Es gibt Untersuchungen, wie sich das Schreiben von Kindern entwickelt, wenn man sie zu Beginn des Anfangsunterrichts ausschließlich schreiben lässt. Auch wenn die Rechtschreibdidaktiker diverse unterschiedliche Termini wie Stufe, Spirale oder Schritt verwenden, kommen sie zu sehr ähnlichen Ansichten über die Abfolge der kindlichen Schreibentwicklung. „Diese Stufenmodelle beschreiben die „natürliche“ Rechtschreibentwicklung in Analogie zur Sprachentwicklung.

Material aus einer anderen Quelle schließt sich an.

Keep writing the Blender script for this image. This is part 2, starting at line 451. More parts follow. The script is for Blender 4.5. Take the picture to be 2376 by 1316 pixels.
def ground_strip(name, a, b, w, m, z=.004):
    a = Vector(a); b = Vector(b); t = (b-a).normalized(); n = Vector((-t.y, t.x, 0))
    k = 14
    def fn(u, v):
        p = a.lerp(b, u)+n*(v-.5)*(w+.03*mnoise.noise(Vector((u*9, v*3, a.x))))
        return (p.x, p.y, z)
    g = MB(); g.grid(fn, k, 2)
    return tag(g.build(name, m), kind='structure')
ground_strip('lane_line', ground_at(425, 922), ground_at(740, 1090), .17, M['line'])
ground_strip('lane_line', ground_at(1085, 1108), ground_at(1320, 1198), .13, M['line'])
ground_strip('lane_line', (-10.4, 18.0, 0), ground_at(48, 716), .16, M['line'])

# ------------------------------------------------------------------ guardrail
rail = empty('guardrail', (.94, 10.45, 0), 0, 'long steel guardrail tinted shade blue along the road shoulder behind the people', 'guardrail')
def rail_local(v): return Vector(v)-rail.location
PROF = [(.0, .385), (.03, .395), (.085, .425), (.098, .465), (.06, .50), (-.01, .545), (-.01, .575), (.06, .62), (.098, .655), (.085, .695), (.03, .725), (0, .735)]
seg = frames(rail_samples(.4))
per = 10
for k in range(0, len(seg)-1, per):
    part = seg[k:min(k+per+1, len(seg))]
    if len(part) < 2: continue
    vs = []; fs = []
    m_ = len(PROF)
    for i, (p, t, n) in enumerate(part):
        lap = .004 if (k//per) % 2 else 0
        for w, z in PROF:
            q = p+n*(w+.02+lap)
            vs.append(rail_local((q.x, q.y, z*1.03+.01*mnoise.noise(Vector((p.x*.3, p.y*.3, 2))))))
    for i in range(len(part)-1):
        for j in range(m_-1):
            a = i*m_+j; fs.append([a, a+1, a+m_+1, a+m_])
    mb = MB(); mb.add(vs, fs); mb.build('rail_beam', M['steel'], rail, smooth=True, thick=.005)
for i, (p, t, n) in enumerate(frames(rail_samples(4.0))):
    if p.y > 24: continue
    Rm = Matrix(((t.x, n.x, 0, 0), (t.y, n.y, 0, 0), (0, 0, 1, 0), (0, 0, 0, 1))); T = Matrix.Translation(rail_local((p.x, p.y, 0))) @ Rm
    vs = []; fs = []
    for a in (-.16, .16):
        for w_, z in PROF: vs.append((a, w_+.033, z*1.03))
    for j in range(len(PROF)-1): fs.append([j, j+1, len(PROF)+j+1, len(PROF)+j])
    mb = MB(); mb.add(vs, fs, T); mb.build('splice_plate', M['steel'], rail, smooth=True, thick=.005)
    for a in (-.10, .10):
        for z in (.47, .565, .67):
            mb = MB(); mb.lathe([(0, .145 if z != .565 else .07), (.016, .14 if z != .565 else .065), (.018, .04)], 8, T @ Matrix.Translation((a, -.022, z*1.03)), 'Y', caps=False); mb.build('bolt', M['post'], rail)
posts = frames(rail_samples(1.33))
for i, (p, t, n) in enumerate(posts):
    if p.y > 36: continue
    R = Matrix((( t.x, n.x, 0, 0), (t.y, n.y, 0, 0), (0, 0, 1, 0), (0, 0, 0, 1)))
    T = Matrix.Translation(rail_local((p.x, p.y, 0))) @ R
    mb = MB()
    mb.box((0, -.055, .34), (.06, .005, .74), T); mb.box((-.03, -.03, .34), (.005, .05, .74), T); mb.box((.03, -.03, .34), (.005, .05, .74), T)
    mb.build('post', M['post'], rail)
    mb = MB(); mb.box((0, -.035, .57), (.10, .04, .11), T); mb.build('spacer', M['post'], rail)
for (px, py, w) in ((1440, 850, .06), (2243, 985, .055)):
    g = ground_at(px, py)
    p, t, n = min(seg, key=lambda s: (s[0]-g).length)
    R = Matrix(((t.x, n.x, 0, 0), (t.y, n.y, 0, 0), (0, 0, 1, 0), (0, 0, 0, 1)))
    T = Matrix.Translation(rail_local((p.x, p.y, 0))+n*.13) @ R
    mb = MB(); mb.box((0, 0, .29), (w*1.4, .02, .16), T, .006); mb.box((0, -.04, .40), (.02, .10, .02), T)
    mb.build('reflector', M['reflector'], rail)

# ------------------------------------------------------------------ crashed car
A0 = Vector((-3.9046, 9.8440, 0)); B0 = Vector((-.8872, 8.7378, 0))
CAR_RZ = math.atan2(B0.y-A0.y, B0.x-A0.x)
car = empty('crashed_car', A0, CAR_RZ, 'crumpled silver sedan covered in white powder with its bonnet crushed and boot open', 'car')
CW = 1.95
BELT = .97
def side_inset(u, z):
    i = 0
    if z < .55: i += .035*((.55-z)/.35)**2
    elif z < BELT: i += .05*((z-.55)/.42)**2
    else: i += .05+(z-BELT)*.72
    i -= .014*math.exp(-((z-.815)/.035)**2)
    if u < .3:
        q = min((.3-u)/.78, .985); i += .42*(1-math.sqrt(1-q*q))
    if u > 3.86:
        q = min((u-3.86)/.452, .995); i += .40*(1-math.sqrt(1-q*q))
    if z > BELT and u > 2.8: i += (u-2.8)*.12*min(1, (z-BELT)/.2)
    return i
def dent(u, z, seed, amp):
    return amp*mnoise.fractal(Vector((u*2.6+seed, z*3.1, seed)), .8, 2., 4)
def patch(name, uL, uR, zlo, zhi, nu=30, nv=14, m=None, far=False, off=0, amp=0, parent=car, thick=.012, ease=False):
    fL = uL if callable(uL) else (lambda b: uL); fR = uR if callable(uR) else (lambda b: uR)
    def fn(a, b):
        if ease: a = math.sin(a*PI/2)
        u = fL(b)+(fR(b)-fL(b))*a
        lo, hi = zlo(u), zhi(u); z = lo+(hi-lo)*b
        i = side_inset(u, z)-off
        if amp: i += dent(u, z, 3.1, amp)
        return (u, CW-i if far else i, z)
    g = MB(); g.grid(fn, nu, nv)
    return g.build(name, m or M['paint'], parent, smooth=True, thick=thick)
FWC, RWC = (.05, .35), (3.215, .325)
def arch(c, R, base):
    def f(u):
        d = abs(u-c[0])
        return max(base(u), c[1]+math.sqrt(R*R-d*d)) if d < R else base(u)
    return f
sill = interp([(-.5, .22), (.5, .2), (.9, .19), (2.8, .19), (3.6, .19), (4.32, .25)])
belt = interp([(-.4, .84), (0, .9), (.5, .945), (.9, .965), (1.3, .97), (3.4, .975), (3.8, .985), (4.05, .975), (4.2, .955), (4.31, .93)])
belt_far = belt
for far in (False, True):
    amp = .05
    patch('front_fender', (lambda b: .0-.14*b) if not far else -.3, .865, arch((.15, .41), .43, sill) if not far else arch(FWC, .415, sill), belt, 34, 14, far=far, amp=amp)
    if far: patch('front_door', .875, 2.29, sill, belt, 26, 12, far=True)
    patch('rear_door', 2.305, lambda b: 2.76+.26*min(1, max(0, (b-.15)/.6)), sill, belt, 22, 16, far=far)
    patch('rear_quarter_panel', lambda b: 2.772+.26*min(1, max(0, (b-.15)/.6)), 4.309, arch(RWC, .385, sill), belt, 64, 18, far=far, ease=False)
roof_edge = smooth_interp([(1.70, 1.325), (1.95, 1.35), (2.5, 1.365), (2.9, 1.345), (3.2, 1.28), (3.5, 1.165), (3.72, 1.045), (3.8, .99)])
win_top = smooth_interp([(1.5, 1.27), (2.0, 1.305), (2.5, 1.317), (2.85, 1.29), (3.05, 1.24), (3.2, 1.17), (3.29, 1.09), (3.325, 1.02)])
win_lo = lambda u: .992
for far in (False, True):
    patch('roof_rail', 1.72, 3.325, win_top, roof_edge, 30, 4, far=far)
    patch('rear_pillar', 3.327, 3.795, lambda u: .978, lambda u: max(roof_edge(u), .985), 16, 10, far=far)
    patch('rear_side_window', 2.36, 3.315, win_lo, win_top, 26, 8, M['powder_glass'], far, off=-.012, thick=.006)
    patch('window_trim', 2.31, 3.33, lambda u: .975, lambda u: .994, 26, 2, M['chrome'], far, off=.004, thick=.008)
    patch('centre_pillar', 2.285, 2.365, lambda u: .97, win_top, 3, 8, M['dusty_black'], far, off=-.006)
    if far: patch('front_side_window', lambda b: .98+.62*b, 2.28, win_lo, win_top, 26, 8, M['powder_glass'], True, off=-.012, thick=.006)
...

Dabei gehen sie von einer eigenständigen schrittweisen Orientierungssuche der Kinder selbst aus, die sich Schrift aneignen wollen.“ (URBANEK 1998, 16) Die Modelle sind hierarchisch aufgebaut sind. Deshalb ist es notwendig, dem Kind die Möglichkeit zu geben, die einzelnen Schritte zu erleben. Gelingt einem Schüler beispielsweise die lautliche Durchgliederung eines Wortes noch nicht, ist davon auszugehen, dass er noch keine orthographischen Regelhaftigkeiten von Wörtern erkennen kann.

Abb. 3: Stufenmodelle der Schreibentwicklung (aus: URBANEK 1998, 16)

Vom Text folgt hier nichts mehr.